I also finished up a variation of Sew Kind of Wonderful's  "Chic Sisters" pattern.  Last spring I offered to make shop samples using the Quick Curve Ruler for the shop where I work. I finished the runner and table topper a couple of months ago, but this Chic Sisters one stalled at the block stage.  My boss didn't want the full quilt, just something to show the curved blocks.  The original plan was to make a runner, but the blocks didn't pop in that so they just sat for months. We finally decided to turn them into a baby quilt, I played around with a couple of layouts, and I finally have a finish. Looking at my pictures I see that most didn't turn out very well, so I'll leave you with a small taste and go take more pictures to share tomorrow.


 

Saturday, June 11, 2016

Blooms finished and gifted

Now that the blooms quilt has safely arrived at its destination (and 3 days earlier than I expected...how often does that happen?)  I can share the finished quilt.  Ta da!

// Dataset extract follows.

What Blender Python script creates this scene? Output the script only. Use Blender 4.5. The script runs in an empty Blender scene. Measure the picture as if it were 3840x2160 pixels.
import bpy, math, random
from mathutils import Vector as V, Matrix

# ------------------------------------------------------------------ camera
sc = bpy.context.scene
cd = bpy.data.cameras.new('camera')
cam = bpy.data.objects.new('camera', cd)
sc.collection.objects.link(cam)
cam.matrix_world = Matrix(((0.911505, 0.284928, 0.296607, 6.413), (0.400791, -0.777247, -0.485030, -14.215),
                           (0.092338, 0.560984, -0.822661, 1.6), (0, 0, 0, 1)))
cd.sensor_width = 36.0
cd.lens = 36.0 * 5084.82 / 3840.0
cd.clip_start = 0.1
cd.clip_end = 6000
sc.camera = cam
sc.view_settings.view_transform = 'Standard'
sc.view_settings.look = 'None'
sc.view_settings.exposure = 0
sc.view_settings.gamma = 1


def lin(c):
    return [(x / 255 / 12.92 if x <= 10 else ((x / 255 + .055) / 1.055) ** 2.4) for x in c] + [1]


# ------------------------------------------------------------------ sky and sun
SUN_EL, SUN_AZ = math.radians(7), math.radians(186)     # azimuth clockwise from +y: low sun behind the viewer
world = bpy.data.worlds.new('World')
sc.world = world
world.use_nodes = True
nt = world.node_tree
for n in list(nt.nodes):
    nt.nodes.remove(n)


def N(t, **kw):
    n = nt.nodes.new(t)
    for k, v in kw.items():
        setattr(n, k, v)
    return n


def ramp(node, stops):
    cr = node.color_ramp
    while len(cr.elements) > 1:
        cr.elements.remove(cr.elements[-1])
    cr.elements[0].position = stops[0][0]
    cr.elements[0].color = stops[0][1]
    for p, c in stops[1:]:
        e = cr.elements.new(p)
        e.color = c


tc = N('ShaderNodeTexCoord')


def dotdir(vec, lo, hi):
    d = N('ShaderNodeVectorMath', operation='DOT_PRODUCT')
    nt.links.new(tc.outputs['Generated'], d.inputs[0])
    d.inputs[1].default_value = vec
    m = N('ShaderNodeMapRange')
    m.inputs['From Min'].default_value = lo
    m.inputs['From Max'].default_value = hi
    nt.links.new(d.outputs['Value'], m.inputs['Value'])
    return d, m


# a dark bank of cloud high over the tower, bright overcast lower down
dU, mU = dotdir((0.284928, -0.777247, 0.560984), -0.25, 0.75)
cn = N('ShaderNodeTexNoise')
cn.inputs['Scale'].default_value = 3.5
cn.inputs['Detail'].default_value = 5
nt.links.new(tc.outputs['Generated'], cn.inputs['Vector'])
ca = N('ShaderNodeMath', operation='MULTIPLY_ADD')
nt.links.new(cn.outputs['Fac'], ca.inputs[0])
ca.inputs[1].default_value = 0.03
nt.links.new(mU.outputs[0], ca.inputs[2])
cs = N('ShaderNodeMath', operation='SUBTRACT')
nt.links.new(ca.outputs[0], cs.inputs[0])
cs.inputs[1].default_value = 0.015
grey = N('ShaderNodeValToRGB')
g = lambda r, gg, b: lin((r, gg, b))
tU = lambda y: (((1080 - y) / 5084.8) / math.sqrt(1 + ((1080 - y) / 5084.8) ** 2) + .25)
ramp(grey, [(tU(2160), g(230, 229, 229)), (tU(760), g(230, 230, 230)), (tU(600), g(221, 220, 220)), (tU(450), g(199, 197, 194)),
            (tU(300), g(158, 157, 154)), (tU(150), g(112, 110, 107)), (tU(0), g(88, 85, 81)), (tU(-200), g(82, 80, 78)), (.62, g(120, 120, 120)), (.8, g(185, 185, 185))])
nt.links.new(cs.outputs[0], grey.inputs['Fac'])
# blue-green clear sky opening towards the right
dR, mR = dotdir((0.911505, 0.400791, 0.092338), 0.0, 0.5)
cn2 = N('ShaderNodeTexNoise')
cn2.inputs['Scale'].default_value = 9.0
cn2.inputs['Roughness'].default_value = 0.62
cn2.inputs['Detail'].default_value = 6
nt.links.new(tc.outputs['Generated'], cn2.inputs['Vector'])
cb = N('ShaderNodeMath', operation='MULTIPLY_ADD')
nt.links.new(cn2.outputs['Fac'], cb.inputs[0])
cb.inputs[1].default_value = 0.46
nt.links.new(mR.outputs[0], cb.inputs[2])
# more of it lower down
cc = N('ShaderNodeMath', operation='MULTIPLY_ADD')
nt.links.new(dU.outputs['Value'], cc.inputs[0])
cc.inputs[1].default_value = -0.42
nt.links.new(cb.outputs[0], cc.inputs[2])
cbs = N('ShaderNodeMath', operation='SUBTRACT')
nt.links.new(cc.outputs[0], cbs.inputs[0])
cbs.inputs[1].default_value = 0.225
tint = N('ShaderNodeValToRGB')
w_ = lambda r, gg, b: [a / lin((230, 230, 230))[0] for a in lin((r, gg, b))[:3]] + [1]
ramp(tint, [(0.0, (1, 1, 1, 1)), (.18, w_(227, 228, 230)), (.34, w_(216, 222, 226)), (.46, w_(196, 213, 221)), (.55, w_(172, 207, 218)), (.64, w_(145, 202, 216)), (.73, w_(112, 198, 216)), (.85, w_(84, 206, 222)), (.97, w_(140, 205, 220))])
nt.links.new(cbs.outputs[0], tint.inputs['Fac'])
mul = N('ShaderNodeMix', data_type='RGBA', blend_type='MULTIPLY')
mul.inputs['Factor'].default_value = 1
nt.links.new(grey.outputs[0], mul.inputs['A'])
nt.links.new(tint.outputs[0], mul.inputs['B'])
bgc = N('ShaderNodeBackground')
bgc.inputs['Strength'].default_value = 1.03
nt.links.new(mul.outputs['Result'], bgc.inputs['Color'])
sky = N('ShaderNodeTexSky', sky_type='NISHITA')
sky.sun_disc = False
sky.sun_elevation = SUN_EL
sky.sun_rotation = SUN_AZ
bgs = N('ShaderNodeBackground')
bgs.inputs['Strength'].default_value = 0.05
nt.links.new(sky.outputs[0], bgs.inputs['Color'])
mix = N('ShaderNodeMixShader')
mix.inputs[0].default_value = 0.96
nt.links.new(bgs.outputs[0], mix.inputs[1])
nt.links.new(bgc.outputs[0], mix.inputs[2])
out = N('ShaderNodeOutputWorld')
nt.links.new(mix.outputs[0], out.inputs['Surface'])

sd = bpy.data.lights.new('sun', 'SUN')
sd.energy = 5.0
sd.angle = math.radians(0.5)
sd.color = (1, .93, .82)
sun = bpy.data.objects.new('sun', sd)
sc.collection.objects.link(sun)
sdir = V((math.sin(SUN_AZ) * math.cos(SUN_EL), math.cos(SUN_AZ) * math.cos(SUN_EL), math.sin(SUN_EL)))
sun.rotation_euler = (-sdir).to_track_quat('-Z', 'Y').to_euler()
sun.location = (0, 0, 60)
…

I bet you didn't see the elephant coming! Apparently, when you administer CPR and you do it right, you leave the lucky person feeling like an elephant ran over their chest (which is good even though it sounds awful, because it means the person is still alive to feel).  That is why the person who performed CPR last January gets an elephant on her quilt.


 
 




Most of this quilt was quilted with my trusty walking foot.  I considered trying freemotion in the sashing, but in the end I preferred crisp straight lines that remind me of a trellis.  Next I considered freemotion in the petals.  That was the part I picked out several time before settling on straight lines radiating from the flower centers.  I'm sure in some other hands FMQ could have worked out beautifully, but it just wasn't soaring in my hands!  Have I mentioned I love my walking foot?

The only part of the quilt that has free-motion on it is the elephant, and I forgot to take pictures of that.  Ooops!  Trust me, the paisley pattern is gorgeous and flawless...

Now I'm off to do something with this little guy:



Gotta have backyard security to chase the rabbits away from the blooms!